» The task
Gather the lines from the material that contain "this".
[START Data to use]
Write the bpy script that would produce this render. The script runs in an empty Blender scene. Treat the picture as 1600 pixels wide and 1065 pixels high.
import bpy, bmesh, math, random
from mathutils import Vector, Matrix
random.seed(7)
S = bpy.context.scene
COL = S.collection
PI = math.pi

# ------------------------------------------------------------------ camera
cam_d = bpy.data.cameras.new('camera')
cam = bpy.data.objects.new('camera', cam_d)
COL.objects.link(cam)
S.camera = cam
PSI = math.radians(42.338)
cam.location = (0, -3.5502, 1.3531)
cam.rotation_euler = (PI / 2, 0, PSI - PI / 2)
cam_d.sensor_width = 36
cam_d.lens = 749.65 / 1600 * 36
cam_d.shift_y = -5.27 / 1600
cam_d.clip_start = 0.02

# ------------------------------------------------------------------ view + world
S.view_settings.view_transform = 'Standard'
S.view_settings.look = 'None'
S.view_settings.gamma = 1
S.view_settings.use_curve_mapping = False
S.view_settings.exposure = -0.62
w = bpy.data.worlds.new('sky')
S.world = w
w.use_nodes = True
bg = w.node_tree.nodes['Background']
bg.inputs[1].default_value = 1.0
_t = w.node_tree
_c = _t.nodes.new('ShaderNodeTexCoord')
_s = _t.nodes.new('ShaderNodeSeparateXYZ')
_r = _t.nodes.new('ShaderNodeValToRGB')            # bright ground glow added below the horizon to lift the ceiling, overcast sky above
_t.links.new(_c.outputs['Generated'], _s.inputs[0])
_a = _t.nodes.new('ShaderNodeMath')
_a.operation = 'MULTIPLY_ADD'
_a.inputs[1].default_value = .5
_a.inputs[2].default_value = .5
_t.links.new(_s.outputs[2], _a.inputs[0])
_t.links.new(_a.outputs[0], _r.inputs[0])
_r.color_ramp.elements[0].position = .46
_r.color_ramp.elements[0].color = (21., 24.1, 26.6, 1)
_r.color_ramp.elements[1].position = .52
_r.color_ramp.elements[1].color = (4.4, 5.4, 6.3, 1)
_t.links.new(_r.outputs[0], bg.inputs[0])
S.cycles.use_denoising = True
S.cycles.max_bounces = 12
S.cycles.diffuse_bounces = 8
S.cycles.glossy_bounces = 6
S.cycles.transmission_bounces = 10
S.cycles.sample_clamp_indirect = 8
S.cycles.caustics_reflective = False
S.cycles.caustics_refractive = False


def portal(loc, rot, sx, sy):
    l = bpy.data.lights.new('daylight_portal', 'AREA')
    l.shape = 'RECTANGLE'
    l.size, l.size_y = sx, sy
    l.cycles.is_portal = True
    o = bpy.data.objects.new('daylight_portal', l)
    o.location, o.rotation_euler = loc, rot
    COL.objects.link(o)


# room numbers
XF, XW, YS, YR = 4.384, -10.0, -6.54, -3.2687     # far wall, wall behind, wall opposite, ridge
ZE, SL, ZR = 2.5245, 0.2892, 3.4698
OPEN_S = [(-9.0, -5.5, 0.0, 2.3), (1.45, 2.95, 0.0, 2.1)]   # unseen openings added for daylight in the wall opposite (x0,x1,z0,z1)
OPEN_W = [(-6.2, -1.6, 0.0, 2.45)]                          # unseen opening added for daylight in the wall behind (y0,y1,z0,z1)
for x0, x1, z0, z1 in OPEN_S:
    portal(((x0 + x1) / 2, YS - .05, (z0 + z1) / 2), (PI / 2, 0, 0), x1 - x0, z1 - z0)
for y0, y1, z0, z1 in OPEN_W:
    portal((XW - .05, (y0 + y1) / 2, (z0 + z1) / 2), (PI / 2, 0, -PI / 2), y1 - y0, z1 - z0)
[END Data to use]
[START Data to use]
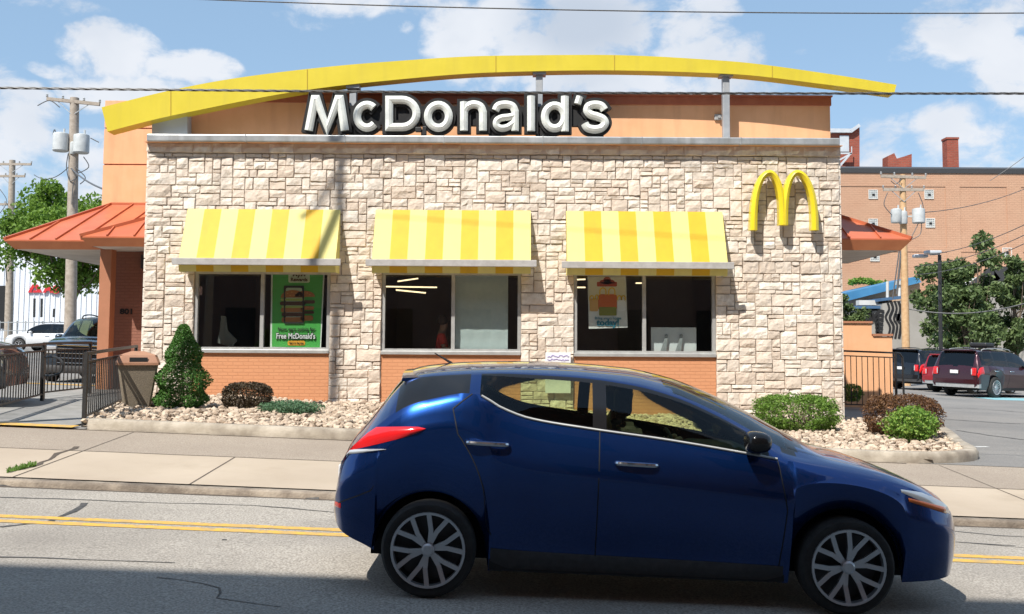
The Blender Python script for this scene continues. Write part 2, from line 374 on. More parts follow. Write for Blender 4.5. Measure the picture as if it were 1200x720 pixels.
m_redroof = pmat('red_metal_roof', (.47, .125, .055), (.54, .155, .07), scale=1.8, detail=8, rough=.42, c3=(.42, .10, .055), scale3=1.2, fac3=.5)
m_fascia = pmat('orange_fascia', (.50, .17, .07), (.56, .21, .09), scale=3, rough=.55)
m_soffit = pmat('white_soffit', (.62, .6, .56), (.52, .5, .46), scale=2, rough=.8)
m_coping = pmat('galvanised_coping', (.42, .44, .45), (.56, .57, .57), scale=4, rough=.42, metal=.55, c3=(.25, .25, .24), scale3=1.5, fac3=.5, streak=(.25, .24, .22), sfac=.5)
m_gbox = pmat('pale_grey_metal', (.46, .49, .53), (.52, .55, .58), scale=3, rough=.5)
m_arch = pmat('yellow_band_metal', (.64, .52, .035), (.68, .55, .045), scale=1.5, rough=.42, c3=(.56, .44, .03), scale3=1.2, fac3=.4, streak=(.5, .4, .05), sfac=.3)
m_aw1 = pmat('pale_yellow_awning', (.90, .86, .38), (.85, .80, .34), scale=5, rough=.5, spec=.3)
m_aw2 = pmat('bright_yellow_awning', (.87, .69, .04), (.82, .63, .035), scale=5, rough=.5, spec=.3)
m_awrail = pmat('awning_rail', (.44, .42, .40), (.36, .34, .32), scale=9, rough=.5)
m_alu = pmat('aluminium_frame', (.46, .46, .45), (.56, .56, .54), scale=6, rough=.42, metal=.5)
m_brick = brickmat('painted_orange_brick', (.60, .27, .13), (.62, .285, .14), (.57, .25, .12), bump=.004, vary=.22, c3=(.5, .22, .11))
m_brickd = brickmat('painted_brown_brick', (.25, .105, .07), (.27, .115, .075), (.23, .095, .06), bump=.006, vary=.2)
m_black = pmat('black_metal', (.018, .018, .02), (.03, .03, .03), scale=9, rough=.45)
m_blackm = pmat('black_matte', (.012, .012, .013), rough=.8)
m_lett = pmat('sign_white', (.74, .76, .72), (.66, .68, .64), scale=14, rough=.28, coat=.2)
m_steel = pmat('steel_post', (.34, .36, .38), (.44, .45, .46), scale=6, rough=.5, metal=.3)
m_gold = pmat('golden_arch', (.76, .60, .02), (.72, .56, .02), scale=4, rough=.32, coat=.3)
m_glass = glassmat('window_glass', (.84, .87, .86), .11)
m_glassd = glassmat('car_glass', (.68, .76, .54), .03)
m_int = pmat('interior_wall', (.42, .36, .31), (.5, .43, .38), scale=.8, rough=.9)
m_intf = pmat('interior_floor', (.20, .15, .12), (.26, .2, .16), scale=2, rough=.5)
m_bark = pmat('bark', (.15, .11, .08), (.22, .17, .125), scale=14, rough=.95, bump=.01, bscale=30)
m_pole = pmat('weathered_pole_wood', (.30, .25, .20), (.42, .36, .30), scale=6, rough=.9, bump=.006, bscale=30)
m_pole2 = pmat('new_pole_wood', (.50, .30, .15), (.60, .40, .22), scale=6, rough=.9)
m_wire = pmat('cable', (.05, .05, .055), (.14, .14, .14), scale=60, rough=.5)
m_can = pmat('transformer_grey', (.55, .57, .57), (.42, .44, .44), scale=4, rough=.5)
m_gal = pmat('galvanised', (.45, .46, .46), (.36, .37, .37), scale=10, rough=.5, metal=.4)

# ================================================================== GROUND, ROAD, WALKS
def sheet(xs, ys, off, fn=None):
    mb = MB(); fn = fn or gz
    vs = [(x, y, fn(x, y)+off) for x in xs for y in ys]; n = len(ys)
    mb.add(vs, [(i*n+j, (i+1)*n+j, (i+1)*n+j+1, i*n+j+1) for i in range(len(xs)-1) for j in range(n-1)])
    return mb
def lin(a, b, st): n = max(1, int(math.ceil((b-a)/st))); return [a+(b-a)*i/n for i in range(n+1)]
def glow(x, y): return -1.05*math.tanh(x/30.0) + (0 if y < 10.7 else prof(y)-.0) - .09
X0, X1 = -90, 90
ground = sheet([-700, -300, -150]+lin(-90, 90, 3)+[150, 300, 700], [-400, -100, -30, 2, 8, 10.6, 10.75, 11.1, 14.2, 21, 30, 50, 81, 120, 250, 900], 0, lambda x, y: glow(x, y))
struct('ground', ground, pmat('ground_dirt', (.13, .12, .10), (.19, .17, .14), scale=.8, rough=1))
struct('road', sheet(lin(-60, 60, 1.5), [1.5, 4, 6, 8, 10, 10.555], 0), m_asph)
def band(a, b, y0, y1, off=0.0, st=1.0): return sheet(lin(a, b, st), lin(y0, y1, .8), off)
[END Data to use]
[START Data to use]
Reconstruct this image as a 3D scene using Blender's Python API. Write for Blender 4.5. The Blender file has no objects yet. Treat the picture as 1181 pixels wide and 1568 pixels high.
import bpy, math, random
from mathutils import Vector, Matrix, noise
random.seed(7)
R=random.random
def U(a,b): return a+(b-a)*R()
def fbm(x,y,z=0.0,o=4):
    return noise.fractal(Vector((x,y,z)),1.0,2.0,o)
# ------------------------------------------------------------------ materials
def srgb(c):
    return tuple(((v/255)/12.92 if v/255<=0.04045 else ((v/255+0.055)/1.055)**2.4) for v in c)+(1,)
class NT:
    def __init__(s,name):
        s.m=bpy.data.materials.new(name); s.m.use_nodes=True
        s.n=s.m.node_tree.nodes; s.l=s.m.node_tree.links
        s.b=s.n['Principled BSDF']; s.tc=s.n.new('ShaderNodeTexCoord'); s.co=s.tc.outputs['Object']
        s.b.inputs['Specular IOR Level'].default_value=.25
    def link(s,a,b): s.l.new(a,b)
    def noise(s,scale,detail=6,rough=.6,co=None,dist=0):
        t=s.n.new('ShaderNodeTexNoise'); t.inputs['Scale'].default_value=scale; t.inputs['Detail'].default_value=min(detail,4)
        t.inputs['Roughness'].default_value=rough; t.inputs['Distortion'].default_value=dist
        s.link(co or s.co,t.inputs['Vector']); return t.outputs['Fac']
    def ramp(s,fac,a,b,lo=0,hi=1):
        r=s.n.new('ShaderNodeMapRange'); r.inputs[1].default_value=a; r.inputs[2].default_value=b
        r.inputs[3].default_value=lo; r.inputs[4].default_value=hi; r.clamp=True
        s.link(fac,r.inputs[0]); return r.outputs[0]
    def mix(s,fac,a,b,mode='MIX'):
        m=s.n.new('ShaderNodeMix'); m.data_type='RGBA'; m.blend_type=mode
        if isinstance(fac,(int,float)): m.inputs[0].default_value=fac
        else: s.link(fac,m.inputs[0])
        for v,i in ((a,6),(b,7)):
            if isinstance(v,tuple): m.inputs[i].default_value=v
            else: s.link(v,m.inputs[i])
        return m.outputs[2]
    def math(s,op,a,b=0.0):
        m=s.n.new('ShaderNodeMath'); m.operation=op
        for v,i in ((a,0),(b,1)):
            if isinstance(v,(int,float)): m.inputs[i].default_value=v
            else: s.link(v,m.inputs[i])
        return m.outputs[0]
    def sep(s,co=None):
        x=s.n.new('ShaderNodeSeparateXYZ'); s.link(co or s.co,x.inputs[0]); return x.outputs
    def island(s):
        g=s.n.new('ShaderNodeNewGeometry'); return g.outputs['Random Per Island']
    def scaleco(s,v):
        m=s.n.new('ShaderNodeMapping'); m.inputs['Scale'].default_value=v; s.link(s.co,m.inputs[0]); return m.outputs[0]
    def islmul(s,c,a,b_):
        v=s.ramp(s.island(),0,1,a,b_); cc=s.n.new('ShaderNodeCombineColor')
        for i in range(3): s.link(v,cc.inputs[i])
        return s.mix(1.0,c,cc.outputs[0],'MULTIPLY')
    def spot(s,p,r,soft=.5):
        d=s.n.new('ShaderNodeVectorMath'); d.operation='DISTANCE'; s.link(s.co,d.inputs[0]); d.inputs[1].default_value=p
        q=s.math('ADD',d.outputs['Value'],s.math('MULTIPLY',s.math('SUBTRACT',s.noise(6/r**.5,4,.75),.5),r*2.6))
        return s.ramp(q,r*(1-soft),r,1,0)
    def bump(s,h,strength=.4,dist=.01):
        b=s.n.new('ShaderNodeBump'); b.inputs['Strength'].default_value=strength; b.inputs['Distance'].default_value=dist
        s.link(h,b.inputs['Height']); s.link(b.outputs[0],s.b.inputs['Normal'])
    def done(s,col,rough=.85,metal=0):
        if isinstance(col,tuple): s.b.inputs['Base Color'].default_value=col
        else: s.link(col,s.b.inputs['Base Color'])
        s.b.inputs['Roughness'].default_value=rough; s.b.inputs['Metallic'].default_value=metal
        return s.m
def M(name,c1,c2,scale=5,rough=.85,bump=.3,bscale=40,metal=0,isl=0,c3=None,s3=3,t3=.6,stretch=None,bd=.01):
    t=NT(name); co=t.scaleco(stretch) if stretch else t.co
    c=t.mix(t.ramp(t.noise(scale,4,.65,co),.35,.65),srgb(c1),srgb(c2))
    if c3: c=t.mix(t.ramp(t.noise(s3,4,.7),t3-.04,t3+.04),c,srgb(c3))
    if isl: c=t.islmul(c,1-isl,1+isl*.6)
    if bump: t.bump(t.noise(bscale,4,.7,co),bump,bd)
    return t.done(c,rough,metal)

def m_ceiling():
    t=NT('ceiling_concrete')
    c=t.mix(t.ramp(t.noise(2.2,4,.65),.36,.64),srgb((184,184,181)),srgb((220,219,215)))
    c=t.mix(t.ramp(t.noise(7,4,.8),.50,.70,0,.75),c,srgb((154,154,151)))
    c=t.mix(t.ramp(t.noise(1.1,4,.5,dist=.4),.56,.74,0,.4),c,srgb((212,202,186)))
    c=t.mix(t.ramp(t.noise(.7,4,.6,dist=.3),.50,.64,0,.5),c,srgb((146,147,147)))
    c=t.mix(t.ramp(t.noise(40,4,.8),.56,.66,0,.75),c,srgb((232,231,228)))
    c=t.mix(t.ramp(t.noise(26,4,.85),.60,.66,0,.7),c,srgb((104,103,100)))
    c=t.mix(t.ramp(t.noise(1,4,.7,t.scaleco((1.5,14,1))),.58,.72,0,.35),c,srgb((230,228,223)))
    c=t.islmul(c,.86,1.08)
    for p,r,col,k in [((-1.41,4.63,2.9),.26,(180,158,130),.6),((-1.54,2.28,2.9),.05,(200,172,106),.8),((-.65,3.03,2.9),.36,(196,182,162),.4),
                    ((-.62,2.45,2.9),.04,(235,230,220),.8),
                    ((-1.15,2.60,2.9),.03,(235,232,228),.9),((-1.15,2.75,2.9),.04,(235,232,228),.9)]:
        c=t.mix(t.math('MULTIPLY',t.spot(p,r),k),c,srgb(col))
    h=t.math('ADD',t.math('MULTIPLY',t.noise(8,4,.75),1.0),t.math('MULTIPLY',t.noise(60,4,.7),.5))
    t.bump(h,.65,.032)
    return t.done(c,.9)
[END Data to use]
» Exercise response
Write the bpy script that would produce this render. The script runs in an empty Blender scene. Treat the picture as 1600 pixels wide and 1065 pixels high.
The Blender Python script for this scene continues. Write part 2, from line 374 on. More parts follow. Write for Blender 4.5. Measure the picture as if it were 1200x720 pixels.
Reconstruct this image as a 3D scene using Blender's Python API. Write for Blender 4.5. The Blender file has no objects yet. Treat the picture as 1181 pixels wide and 1568 pixels high.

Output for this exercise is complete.